• _Problem description_
Answer with one number: how many lines hold "Treat".

• _Information supplied_
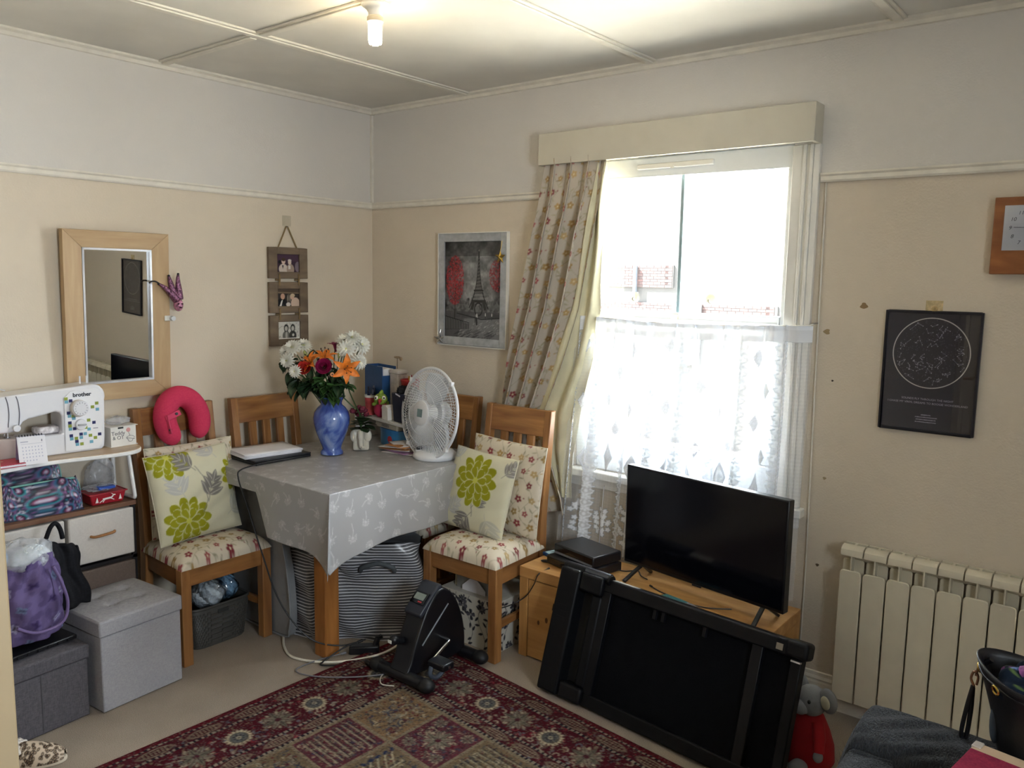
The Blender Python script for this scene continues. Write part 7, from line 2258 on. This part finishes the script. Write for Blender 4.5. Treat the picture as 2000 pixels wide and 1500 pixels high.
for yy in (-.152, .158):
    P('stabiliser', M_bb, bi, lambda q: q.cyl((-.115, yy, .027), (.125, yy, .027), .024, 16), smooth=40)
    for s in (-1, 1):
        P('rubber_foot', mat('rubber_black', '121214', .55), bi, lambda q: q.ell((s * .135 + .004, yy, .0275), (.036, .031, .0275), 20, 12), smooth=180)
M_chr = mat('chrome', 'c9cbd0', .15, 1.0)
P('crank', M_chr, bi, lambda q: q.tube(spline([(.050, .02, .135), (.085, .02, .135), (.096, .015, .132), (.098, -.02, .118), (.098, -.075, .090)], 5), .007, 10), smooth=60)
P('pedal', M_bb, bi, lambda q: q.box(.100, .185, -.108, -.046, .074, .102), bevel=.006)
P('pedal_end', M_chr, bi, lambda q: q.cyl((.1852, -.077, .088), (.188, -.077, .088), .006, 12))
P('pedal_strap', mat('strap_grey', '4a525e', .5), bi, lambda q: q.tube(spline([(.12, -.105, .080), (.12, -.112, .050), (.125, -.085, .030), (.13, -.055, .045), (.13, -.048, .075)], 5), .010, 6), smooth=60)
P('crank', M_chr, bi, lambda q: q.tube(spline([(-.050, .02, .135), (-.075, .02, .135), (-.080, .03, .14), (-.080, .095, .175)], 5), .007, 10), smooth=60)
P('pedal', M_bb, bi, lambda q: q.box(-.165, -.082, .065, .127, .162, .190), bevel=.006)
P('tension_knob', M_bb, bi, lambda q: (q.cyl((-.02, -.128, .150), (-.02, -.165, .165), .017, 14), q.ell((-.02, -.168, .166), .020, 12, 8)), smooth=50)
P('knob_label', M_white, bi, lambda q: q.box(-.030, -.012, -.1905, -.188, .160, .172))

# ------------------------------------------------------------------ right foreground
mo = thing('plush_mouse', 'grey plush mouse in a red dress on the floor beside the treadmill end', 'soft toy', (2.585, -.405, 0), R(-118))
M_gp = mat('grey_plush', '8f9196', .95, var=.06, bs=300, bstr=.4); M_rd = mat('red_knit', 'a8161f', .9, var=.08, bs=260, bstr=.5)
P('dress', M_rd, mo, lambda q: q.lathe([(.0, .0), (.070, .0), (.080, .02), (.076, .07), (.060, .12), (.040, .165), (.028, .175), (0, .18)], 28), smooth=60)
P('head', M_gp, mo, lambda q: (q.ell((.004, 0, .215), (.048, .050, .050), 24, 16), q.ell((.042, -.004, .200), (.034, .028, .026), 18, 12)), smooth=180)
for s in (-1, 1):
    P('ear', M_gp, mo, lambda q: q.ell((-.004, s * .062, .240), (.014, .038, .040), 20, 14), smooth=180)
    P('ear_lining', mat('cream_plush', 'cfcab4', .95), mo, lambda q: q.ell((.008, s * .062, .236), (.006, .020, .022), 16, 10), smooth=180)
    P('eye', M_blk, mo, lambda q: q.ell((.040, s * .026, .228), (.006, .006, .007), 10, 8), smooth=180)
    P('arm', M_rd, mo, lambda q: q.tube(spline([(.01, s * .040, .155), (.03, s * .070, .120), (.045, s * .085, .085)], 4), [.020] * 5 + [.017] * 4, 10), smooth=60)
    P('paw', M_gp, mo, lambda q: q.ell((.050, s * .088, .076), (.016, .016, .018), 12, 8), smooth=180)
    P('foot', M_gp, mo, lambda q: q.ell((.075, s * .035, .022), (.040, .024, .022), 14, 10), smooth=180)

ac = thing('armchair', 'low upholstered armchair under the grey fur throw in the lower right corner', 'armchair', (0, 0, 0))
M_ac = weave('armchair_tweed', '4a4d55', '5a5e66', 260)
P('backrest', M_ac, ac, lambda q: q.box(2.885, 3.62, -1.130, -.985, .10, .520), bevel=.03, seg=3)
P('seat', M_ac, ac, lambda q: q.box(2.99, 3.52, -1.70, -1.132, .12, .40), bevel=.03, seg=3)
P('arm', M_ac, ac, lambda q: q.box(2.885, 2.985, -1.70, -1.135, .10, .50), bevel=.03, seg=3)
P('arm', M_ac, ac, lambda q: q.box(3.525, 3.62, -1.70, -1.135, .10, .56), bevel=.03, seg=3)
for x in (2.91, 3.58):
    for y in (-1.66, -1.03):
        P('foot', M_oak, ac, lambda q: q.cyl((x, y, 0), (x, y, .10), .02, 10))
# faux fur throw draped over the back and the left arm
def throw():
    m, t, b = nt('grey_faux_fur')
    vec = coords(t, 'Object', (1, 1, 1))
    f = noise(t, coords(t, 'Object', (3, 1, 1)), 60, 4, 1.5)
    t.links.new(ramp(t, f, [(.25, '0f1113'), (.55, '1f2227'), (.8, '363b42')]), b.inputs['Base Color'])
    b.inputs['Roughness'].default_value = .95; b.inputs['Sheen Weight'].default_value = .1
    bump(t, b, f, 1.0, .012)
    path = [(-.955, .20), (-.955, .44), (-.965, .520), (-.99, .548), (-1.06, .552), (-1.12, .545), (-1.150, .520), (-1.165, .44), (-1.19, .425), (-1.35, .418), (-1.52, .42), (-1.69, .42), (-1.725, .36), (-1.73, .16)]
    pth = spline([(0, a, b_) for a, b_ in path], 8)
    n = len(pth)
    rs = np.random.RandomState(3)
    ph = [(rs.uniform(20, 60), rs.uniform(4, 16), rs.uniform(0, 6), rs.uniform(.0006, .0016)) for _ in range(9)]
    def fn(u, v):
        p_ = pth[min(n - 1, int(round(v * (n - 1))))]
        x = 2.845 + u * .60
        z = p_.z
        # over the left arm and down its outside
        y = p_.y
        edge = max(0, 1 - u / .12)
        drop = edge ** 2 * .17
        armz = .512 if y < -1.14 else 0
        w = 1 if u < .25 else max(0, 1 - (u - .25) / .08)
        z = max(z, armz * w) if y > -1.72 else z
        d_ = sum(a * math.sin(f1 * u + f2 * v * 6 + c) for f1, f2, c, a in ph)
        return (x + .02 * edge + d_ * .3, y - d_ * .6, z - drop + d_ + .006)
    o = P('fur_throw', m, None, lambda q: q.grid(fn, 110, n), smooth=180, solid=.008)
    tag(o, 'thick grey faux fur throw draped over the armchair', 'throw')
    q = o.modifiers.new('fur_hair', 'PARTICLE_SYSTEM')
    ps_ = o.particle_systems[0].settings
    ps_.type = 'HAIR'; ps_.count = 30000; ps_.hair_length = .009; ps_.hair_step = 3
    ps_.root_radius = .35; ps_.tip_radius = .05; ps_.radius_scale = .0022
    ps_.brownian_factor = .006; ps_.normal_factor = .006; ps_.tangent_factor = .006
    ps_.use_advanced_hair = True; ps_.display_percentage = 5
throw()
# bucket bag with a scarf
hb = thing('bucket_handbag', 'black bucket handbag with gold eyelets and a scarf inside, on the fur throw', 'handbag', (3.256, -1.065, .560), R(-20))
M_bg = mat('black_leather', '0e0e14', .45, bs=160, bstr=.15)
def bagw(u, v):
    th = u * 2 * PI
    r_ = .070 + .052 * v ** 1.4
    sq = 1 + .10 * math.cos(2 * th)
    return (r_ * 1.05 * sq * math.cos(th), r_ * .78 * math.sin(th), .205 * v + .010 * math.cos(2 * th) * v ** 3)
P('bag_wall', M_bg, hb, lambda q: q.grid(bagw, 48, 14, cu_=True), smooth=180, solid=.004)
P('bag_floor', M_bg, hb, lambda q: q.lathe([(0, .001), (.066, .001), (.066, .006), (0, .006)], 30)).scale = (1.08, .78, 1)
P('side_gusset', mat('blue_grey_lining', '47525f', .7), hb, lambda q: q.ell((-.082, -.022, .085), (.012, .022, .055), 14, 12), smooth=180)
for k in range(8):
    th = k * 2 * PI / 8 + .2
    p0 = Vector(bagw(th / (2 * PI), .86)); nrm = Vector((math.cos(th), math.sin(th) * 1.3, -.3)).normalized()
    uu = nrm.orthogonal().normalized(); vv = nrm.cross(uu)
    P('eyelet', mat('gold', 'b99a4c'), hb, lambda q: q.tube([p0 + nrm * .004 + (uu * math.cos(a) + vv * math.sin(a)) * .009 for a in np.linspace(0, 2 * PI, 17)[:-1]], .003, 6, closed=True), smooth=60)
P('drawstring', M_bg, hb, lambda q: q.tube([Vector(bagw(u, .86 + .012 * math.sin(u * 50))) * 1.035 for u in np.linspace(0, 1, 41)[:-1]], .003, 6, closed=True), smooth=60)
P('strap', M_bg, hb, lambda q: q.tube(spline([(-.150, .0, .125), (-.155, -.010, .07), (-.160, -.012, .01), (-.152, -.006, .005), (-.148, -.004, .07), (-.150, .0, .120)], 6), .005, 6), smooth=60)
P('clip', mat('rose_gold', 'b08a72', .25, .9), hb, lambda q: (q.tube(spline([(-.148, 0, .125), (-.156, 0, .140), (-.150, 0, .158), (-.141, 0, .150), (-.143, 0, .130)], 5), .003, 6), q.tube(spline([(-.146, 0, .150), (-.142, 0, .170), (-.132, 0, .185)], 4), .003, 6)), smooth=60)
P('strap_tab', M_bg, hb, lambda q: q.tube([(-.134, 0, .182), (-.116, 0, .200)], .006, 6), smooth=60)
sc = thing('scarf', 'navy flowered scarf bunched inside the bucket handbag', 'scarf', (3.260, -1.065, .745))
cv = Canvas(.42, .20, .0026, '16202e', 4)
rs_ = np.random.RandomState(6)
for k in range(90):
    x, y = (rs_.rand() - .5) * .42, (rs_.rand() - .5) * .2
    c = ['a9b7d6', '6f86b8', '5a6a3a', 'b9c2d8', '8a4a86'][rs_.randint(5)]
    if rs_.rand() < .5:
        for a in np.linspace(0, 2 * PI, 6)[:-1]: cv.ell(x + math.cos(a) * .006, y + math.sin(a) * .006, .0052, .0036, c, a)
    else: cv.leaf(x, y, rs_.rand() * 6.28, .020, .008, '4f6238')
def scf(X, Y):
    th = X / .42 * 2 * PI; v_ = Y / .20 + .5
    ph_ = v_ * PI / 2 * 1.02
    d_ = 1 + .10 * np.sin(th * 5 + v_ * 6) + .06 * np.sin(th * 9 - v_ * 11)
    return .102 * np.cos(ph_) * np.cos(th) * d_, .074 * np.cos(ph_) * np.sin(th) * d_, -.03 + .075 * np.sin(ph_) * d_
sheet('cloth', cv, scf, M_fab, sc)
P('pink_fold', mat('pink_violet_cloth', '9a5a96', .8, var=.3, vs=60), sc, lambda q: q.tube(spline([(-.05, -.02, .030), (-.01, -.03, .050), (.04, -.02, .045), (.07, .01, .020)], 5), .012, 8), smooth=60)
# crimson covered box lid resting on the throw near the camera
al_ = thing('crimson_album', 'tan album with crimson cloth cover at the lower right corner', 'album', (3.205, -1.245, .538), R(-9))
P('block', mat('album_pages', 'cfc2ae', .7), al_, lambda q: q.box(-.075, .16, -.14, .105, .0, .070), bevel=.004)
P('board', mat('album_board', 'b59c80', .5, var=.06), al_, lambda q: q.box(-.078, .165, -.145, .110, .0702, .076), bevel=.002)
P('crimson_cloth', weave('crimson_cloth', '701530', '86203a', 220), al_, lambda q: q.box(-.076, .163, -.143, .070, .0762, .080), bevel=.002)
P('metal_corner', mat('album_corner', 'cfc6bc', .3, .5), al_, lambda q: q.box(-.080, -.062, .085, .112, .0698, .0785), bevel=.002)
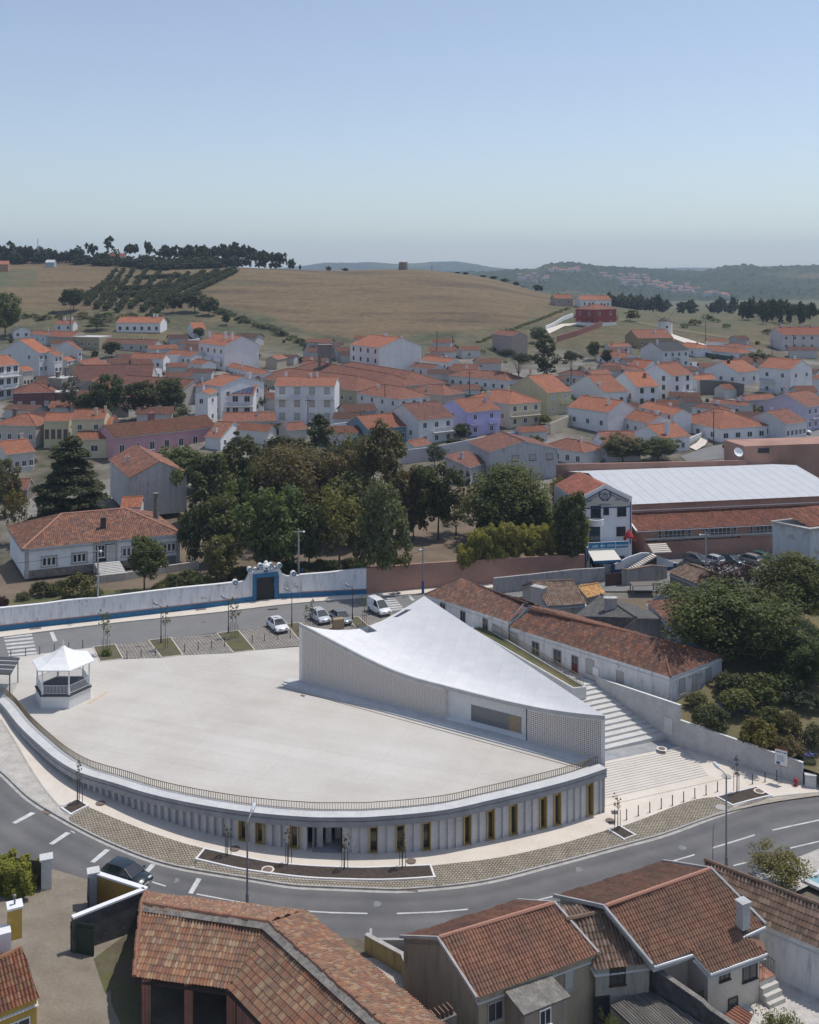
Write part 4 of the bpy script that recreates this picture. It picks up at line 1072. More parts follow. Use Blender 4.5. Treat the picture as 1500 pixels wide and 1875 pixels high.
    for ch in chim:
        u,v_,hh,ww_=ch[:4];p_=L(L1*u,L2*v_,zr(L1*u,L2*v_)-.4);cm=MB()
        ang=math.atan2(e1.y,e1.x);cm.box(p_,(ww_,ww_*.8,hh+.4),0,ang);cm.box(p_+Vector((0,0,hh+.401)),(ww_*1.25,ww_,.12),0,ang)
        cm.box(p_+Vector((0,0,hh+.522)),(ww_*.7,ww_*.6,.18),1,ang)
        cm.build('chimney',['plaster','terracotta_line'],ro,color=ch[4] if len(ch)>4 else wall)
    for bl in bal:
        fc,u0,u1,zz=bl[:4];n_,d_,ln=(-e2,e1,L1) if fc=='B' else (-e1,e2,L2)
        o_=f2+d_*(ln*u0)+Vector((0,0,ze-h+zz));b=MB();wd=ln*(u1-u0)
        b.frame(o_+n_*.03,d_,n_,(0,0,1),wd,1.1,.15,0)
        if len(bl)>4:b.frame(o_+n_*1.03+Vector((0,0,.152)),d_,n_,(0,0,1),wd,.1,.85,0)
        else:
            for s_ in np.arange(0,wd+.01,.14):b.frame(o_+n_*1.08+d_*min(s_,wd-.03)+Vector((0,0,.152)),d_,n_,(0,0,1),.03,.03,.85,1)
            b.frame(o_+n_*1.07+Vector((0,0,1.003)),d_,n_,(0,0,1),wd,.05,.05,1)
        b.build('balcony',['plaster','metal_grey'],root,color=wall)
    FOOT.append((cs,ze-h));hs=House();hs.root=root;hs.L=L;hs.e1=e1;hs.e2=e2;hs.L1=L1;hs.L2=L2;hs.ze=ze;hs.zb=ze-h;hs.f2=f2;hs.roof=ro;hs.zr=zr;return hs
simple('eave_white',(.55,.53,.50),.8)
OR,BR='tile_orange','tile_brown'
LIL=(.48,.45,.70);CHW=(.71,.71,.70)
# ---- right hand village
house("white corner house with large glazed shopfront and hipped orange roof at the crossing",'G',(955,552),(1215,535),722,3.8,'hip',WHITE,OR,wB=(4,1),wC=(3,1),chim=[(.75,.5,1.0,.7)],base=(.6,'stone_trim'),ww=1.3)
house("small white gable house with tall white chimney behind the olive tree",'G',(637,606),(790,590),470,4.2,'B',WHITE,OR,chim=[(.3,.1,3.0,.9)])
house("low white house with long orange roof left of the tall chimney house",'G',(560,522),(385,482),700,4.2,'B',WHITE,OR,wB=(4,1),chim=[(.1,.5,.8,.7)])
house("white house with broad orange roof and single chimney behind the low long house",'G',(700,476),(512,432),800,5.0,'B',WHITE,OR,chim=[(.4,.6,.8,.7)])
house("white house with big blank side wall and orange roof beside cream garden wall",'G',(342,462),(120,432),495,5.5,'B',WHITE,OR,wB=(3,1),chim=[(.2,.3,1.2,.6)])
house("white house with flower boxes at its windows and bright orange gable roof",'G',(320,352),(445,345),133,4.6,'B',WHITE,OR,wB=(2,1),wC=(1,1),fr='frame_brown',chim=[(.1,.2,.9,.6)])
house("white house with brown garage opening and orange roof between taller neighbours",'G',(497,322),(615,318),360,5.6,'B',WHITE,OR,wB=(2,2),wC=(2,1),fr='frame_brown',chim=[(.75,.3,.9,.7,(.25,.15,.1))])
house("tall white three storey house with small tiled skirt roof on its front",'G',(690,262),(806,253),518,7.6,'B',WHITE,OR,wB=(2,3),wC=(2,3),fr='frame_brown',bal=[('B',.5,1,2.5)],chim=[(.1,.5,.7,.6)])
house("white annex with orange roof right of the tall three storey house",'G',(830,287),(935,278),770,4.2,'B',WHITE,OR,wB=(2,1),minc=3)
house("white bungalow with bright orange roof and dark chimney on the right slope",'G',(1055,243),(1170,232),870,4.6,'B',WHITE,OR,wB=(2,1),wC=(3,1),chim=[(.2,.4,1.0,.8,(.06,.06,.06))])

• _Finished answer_
2